Spring
Today during my lunch break, I walked outside and did not wear a coat.
I suppose that if I lived in a place with a constant summer, I wouldn't feel as elated about the beginning of spring time or the changing of any of the seasons. Although I would be much warmer, life might just be a little more boring if I didn't have seasons.
I am officially a grad student at UWM am I am SO EXCITED! SO SO SOOOO EXCITED! Honestly, I've known I wanted a master's degree since my second year at Gustavus, but I had no idea I'd be THIS EXCITED!
I visited the campus and city last weekend, and I had a great time. The campus is located in the north east part of the city, which is the "Victorian" area, and it's right by the lake. Seriously, it's gorgeous. When I got to the Soc dept, I was greated by name by three different people - two professors and the dept secretary. I got a grand campus tour and had a very informational meeting with the head of grad studies. SOOO excited.
Yes, Milwaukee is a city and it has its ghetto and there are places you need to avoid. However, I saw so many fun things and great restaurants and coffee shops... the first restaurant I saw as I was snooping around the campus area was Qdoba. I seriously almost cried, I was so goddamn happy. Ha.
I even found a cafe with a hookah!
I sent in my forms today, and I've also been talking with some current grad students about housing... that's probably the thing that has me the most nervous! I saw tons of apartment buildings while I was there. I'm just a little bit scared of living alone. I sent out an e-mail to the master Soc grad student list to see if anyone's looking for a roommate... so we'll see what happens. It was pretty neat though... I sent out the e-mail and within an hour I had three replies helping me out with housing questions - telling me what area was best/what to avoid, stuff like that.

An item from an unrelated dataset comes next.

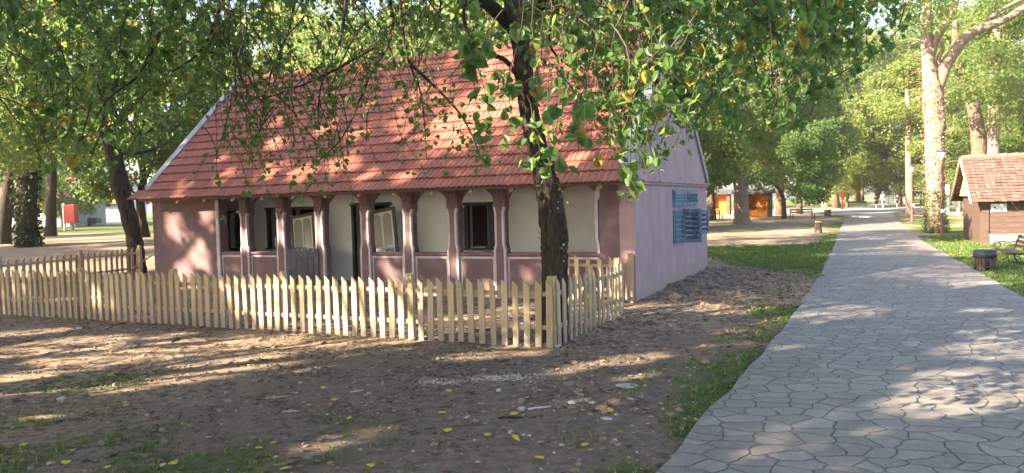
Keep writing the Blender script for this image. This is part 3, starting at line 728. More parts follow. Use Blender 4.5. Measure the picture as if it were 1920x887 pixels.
row([('tall', -60, 70, 1.0), ('tally', 340, 66, .8), ('middk', 270, 38, .95), ('mid', 400, 42, 1.0), ('tally', 180, 150, 1.5), ('tall', 60, 150, 1.6)],
    'tree standing beyond the yard on the left, seen %s', 'trees behind the left end of the yard')
for q, (x, y, w) in enumerate([(-37, 21, 'nearest'), (-47, 33, 'middle'), (-58, 47, 'farthest')]): tree('tall', x, y, .85, '%s of three tall unseen shade trees added outside the left edge beyond the side fence' % w, 'tall trees outside the left edge')  # unseen trees added to throw shade beyond the side fence
row([('lowy', 120, 76, 1.15)], 'low yellowish tree before the houses across the lawn, seen %s', 'trees behind the left end of the yard')
# unseen trees added outside the frame, crowns shaped to shade the yard
HOLES = []
def hole(P, r): HOLES.append((np.array(P), r*1.3))
def sunfilter(Pw, keepin=.08, seed=0):
    """gaps in the crowns that let the sun reach given places"""
    r = np.random.default_rng(seed); ts = np.array(tosun); k = np.ones(len(Pw), bool)
    jit = .75+.5*fbm(Pw[:, 0]*.9+Pw[:, 2], Pw[:, 1]*.9-Pw[:, 2]*.7, 3)*1.6-.4
    rn = r.random(len(Pw))
    for P_, rr in HOLES:
        d = Pw-P_; t = d@ts; q = np.linalg.norm(d-t[:, None]*ts, axis=1); k &= ~((t > 1.0) & (q < rr*jit) & (rn > keepin))
    return k
def gh(px, py, r): g = G(px, py); hole((g.x, g.y, g.z), r)
for px, py, r in ((250, 660, .8), (60, 660, .8), (420, 690, .55), (560, 650, .5), (700, 650, .45), (20, 710, .5), (300, 715, .4), (150, 640, .6), (440, 640, .5), (40, 625, .45), (150, 640, .4), (290, 632, .35), (420, 650, .4), (520, 640, .3), (600, 645, .35), (120, 690, .35), (330, 680, .3), (60, 730, .3), (480, 668, .3), (210, 720, .22), (560, 690, .2), (640, 660, .3),
        (1050, 697, .2), (1090, 688, .3), (1160, 676, .32), (1215, 668, .2), (1190, 705, .18), (1090, 748, .14), (600, 830, .30), (680, 815, .22), (540, 850, .2), (520, 860, .14), (90, 780, .16), (170, 770, .12), (10, 560, .4), (120, 560, .4),
        (1480, 655, .14), (1530, 610, .12), (1570, 590, .1), (1700, 690, .13), (1860, 585, .30), (1900, 600, .25), (1640, 815, .10), (1440, 850, .09), (1720, 650, .1), (1370, 620, .16), (1330, 650, .12), (1700, 430, .6), (1620, 440, .6), (1660, 460, .5), (1400, 450, .8), (1500, 460, .7)): gh(px, py, r)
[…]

The lake is gorgeous - and it's a large enough body of water that, when I miss my Atlantic Ocean, I can stare at the lake and pretend I'm on the east coast. Campus is about 5 or 6 blocks from the lake.
My parents are proud that both of their children will be Panthers this fall... myself at UWM and Katie at UNI. I wonder how they'll handle both of us moving away this August. They'll officially have an empty nest.
SOO EXCITED. AHH!
And I can't say anything at work. That's tough. My coworkers ask me "what's new?" and I want to start gushing about all this UWM news, but instead I just say "eh... nothing much." I'm very nervous to tell them I'm leaving. I said before that I want to give them a month's notice, but is that enough time? Too much time? I have no idea how to do this. I'm afraid if I give them a month, they'll all hate me and I'll have to go to work and have everyone glare at me and that will suck... this is the downfall of working in such an intimate setting. EVERYONE talks and is in everyone else's business. The bosses daughter thinks I'm her best friend, and I know she's going to be crushed when I leave. (Not that I'm that great... she's just lonely and doesn't have many friends.)
And no, in response to the comment attached to my last post... NO, I do not want any free porn from you, dumbass. I know where to find it if I need it... thank you very much.